Said Flannery: “There was no one to talk to, because the Westerhuises ran the financials.”

“So hypothetically you couldn’t find anything,” Rep. Jean Hunhoff, R-Yankton, said at one point Friday. She is the committee’s vice chairwoman.

“Wherever those records disappeared,” Hunhoff continued, “they (the records) went when they (the Westerhuises) went” [Bob Mercer, “In Mid Central Probe, Legislative Auditors Now Say They Didn’t See One of the Targets,” Watertown Public Opinion, 2017.10.07].

After skipping most of Thursday’s GOAC session in Sioux Falls to watch her boys’ cross-country meet, GOAC chair Senator Deb Peters asserted at Friday’s meeting that no money was missing from the first GEAR UP grant. But as persistent corruption bulldog and complete thorn in Peters’s side Senator Stace Nelson noted, how do we know no money is missing when DLA didn’t check and when the records apparently all went up in flames in the Westerhuis fire (or to an undisclosed location in that missing safe)?

Remember, Office of Indian Education director LuAnn Werdel said she had concerns about corruption in GEAR UP back at the beginning of 2011. Those concerns had to have arisen during the first GEAR UP grant that the Westerhuises were managing through OSEC. But we can’t check those concerns, because somehow, the state Department of Education allowed financial records for a federal government education grant to be held entirely by private contractors who appear to have destroyed the evidence.

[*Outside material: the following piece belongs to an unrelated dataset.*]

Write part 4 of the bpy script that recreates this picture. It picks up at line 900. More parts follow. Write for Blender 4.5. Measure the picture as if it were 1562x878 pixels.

Someone help me out here—when did Scott Westerhuis build that full-size basketball court and gym on his property?

10 Comments

  1. Roger L. Elgersma

    When you say they “DLA didn’t look for OSEC’s documents” is different than they were gone. Just more records that they did not want to find or expose. It never made sense that a suicidal person would burn the evidence when he would be gone anyways. But if corruption had run deep for a long time, murderers would want to burn the evidence. And have a big fire to burn it all. May even have brought in more documents for the bon fire. But if it appears to be just a recent problem, people would not so clearly see the corruption and by how many were in on it.

  2. mike from iowa

    because somehow, the state Department of Education allowed financial records for a federal government education grant to be held entirely by private contractors who appear to have destroyed the evidence.

    Records on EB-5 just up and walked out of NSU in the arms of suspected Joop Bollen with little or no fanfare and a damn sight less oversight than was called for.

    What a coincidence. Almost seems habit forming for the sorry state of South Dakota, donut?

  3. Roger, I can still make a rational case for a suicidal man burning the records from GEAR UP #1. Maybe he wanted to make sure the state couldn’t seize his assets. By burning the GEAR UP #1 records, he at least preserved the estate to pay of remaining debts.

    But yes, your suggestion is also rational. Destroying the evidence means far more to the living accomplices than the dead.

  4. Lynn Ryan

    Don’t the Feds get copies of the paperwork?

  5. Mr. Sol

    Mr H – I appreciate this post. One of the things that Senator Nelson and some others have talked about when interviewing witnesses is the ruthless and even the fear factor that does exist in this State. Personally I doubt you will get a direct answer to the question that you posed in your closing sentence.

  6. grudznick

    Mr. H, why does number 416 look so goofy in that picture you put a blue link to?

    Where do you stand on parental responsibility to attend a child’s non-debate and un-thespian related extra-curricular activities? Are you against it, or for it?

  7. Lynn, I would think so… but would OSEC or Mid-Central have ever sent documents straight to DC? Wouldn’t all GEAR UP filings have to flow through DOE in Pierre?

  8. Actually, Mr. Sol, I would think I could get a direct answer to that question by visiting the Charles Mix County courthouse in Lake Andes and asking the county assessor’s office to pull the file on the property for me. I need to get back down that way again….

  9. Grudz, you’re not pulling me down that rabbit hole. #416 bravely runs cross-country; he’s entitled to look whatever way he wants.

    Any parent must weigh family responsibilities with willingness to serve in the Legislature. If the issues matter, the chair should be there.

  10. grudznick

    Clearly, Mr. Nelson’s insaner than most issues did not matter. The majority already agreed against Mr. Nelson. It’s just ax grinding by a crazy man that the libbies love to jump onto, as if they are throwing gasoline on a molten marshmallow party.

    grudznick approves of Ms. Peters attendance at her child’s event.